An average new diesel car, with an NOx level of 43mg/km, would face charges via increased VRT of €215, €323 and €430 respectively, while the average new petrol car would face €115, €173 and €230. The charge would likely be significantly higher for used imports.

While there was also a proposal to align diesel and petrol taxes, given that hauliers are in the Brexit firing line this may have to wait a year.

Carbon tax

Car-owners could take a further hit from a carbon tax increase, expected to be increasing between €5 and €10 per tonne.

This isn’t particularly onerous, however. A €10 a tonne rise would add about €1.70 to a 60l petrol fill, €1.96 to a diesel fill, 26 cent to a 12.5kg bale of peat and €1.20 to a 40kg bag of coal. A rise of €5 to €7, which may be the landing zone, would cost even less.

Entrepreneurs

Entrepreneurs will see a couple of measures aimed at helping them in advance of Britain’s departure from the EU.

Among the schemes likely to be improved is KEEP– Key Employee Engagement Programme – introduced in 2017 and designed to remove the need for employees to pay tax on share options in certain cases. Capital gains tax is still charged when the shares are sold.

Another scheme where changes are expected is the EIIS – the Employee and Investment Scheme – the old business expansion scheme incentive under which investors can get relief against income tax for investments of up to €150,000 a year. It is one of the few special income tax reliefs left in the Irish tax code.

Vulnerable business

Additionally, business which are deemed to be “vulnerable but viable” in the wake of a possible no-deal Brexit will be targeted for supports in a new initiative due to be announced in the budget. There are likely to be some direct grant supports and some supports aimed specifically at protecting jobs when employers are forced to put some employees on short-time working.

Income tax

There’s little doubt but that income tax measures in this budget will be limited. However, the Universal Social Charge could well be tweaked to keep those on minimum wage out of the tax net.

The earned income credit for people who are self-employed may also be brought closer into line with the more lucrative PAYE tax credit.

Welfare and pensions

In recent years we’ve gotten used to the addition of €5 a week in welfare increases.
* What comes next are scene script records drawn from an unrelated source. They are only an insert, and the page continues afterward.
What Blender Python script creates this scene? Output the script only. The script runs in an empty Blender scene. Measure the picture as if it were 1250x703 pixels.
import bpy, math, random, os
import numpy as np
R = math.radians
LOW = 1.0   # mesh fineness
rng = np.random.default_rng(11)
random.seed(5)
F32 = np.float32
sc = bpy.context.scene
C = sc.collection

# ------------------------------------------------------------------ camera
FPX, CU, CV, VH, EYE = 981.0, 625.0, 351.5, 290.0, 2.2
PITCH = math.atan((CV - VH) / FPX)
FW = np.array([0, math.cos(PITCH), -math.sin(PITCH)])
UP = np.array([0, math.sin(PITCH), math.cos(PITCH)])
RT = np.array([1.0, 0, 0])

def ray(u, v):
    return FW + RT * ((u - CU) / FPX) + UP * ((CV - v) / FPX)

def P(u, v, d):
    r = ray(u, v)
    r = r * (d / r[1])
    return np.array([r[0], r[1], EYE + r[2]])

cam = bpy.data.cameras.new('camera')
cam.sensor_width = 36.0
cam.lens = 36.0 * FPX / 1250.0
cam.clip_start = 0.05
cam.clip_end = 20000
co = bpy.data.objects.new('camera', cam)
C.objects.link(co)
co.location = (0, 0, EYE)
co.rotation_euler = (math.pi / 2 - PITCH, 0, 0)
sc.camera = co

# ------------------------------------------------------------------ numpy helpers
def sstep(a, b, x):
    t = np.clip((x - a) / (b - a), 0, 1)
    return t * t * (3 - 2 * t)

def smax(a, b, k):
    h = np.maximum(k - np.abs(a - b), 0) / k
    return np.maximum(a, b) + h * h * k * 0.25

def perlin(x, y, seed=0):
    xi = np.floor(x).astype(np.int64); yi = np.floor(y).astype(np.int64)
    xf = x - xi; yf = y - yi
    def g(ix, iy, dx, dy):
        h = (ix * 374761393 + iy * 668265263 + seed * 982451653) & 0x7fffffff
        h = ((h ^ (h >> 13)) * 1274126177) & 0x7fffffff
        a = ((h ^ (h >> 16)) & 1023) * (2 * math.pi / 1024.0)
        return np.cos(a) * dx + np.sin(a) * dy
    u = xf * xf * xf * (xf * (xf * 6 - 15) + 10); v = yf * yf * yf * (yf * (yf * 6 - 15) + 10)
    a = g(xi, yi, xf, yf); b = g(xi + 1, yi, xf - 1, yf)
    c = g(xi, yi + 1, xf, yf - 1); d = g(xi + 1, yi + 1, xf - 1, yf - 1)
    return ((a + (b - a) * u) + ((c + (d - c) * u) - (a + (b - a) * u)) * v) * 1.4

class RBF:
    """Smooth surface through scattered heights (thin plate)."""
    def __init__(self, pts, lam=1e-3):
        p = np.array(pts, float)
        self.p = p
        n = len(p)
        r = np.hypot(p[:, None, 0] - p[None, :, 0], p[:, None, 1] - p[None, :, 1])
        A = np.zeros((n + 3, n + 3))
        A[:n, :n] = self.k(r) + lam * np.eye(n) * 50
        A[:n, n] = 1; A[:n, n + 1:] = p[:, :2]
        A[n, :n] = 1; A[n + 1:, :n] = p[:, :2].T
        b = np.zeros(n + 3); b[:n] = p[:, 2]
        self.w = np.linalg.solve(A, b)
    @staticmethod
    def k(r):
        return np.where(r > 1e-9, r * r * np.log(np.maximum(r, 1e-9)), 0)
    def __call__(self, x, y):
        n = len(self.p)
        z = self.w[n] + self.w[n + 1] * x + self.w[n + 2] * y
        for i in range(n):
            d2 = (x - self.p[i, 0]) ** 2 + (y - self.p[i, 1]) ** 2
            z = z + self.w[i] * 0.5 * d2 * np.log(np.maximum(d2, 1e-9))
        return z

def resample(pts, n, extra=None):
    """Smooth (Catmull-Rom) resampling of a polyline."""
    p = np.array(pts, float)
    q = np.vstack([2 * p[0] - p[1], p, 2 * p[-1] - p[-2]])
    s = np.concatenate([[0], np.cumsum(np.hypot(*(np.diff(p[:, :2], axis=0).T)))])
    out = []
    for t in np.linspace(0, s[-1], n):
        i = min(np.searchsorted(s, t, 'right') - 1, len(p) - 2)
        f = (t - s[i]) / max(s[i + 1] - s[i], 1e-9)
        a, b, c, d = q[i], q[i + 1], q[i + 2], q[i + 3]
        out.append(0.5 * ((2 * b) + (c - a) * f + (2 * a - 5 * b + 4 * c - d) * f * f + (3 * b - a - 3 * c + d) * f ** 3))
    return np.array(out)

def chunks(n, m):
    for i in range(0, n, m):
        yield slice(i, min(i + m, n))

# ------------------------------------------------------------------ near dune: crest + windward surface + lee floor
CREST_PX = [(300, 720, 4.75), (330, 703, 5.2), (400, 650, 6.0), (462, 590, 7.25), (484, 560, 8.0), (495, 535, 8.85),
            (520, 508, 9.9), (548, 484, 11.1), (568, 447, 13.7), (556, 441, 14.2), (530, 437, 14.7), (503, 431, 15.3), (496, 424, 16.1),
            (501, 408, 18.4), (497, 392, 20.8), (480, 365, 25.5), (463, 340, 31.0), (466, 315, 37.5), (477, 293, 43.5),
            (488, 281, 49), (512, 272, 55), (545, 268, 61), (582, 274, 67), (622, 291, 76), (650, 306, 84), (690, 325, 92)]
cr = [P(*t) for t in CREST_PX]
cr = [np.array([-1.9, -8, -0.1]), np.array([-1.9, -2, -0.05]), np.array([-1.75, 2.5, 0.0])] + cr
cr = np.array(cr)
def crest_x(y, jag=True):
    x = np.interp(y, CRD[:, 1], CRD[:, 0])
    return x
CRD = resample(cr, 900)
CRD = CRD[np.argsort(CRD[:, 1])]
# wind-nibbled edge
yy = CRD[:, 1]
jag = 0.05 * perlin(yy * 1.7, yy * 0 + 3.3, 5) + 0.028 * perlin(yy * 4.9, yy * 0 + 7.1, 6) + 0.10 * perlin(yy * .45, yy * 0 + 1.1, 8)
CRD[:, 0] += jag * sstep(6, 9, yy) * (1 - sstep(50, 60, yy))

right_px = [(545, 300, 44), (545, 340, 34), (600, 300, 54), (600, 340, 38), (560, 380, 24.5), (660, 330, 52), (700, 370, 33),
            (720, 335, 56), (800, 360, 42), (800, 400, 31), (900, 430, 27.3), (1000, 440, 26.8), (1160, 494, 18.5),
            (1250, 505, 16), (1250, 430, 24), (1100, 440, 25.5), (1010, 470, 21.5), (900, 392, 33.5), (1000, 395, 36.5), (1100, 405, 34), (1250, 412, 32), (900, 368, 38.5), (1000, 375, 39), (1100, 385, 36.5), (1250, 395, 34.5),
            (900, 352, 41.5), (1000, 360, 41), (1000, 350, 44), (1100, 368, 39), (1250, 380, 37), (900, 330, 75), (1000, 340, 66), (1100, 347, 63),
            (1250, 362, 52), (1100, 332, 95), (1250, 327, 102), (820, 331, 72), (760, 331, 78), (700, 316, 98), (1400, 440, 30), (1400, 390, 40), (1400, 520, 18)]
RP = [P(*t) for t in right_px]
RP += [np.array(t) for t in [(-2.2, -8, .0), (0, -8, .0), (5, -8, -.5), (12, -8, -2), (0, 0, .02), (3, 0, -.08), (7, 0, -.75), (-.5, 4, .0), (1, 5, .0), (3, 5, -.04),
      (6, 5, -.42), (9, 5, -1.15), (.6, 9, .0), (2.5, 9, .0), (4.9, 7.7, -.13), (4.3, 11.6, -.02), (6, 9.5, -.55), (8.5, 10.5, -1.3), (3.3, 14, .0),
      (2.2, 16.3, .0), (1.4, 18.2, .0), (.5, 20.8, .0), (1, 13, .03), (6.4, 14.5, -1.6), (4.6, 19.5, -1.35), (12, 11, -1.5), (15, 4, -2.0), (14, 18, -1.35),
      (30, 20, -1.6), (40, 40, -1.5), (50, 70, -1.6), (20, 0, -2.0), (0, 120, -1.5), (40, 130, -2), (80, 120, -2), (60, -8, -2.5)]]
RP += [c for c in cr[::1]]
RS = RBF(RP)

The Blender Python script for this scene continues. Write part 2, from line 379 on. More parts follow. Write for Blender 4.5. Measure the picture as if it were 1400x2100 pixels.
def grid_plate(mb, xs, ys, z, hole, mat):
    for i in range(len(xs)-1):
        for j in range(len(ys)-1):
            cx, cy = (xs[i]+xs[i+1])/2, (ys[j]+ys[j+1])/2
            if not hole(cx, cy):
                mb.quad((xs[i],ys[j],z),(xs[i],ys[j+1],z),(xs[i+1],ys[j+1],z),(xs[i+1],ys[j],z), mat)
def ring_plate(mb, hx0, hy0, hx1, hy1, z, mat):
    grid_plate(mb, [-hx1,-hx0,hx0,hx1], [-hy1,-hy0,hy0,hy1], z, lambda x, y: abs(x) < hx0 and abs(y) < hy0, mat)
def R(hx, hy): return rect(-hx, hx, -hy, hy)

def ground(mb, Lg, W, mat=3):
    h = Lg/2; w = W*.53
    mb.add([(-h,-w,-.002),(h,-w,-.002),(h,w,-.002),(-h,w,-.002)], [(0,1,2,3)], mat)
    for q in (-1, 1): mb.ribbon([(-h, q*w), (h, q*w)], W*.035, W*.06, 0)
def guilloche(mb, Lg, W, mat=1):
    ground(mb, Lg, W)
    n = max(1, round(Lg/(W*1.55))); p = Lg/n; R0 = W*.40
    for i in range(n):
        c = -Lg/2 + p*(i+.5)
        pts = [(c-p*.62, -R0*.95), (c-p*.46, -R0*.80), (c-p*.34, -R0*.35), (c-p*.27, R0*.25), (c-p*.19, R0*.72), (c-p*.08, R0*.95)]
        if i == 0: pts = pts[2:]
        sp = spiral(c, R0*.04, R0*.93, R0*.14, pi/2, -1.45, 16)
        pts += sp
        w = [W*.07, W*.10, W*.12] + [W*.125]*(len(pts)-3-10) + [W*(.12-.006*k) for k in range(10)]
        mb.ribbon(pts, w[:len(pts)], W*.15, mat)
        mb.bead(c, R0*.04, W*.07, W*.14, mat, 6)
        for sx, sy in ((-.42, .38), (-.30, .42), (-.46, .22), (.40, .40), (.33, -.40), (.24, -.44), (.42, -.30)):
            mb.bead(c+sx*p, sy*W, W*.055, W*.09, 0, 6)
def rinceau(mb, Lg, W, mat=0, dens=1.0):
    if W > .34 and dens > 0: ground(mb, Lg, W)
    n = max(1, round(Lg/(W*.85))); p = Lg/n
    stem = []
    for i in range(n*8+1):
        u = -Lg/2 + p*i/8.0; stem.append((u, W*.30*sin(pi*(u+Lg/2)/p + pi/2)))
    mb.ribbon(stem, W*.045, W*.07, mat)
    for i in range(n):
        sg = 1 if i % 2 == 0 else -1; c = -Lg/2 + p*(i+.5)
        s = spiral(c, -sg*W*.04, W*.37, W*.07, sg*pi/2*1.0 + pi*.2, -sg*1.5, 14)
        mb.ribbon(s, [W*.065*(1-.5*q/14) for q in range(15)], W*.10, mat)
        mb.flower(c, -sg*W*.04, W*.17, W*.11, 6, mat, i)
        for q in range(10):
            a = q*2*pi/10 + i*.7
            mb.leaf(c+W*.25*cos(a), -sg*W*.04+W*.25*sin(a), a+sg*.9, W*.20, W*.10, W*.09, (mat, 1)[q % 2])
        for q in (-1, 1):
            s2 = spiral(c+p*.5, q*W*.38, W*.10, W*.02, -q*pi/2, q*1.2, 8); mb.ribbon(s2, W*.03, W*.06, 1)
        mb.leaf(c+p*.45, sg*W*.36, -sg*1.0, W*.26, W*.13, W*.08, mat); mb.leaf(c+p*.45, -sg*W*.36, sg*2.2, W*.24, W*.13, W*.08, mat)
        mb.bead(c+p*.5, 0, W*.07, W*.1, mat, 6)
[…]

The Government has signalled that there is no money for an across-the-board increase this year.

And even though Fianna Fáil has been pushing the idea of a pension increase, other smaller welfare increases are likely, such as an improvement to the home benefits packaging, which includes support for paying gas and electricity bills.

However, there could well be money for targeted increases in the living alone allowance and the qualified child payment.

Health

The Department of Health continues to be a financial problem. The health service is expected to receive a financial bailout of more than €300 million this year to tackle additional anticipated winter pressures.

While the exact scale of the supplementary budget remains to be seen, it is expected to be below €400 million. In 2018, the health service received supplementary funding of more than €600 million.

A series of smaller measures may be forthcoming. These include lower prescription charges for people over the age of 70, more money for home-help hours, an increase in resources for the National Treatment Purchase Fund and confirmation of the expansion of the free healthcare scheme for children up to the age of eight, likely to be introduced from the start of the 2020 school year.

What else is expected?

There has been some speculation of a further rise in commercial property stamp duty, which was pushed up from 2 per cent to 6 per cent in 2018.

Higher cigarette prices are always a likely target.

There has been a fairly well-signalled intention to impose VAT on food supplements and vitamins.

Ireland led the way on the plastic bag tax some years ago and extending this to more plastics has been suggested, though might take some time to introduce.